Après de nombreuses batailles et tractations, Igmaken, roitelet le plus respecté de ces montagnes décide d’accepter l’alliance romaine et, après une rencontre avec le Prince des Mazices, Massila, finit par livrer Firmus, qui se suicide.

F : Révolte de Gildon fils de Nubel, comte d’Afrique :

Finalement, Théodose remet à Gildon (Gellid : « le roi »), le propre demi-frère du rebelle, les rênes de la Maurétanie, puis en 385, de l’Afrique entière, l’ensemble continental maghrébin, preuve de la réussite du clan, en dépit de l’échec personnel de Firmus.

Gildon tente à son tour de se séparer de Rome, en prêtant hommage à Arcadius, Auguste de Byzance, contre Honorius, Prince d’Occident.

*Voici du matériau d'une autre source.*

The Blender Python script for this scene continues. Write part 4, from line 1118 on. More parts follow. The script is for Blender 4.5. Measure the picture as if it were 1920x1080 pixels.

Il se fait finalement acclamer Augustus à Carthage, en 393.

Le panégyriste Claudien évoque la grande campagne commandée par Stilikon, régent d’Honorius, celui-ci sous-traite l’expédition à Mascizel, celui-là même qui, sans doute, 20 ans plus tôt, commandait pour Firmus aux Kabyles.

A en croire Saint Augustin, citoyen mauro-romain d’Hippo Regius, en Numidie, Gildon obtient le soutient des donatistes (extrêmistes chrétiens refusant la réintégration des prêtres ayant abjuré sous la Tétrarchie), contre les orthodoxes. Déjà Firmus avait fait appel aux évêques comme intermédiaire entre lui et Théodose lors de sa première tentative de réconciliation. En 398, Gildon est mis à mort à Tabarka sur la côte tunisienne, et ses frères Dius et Mascizel sont éliminés peu après, afin d’éviter la résurgence du clan Nubellide.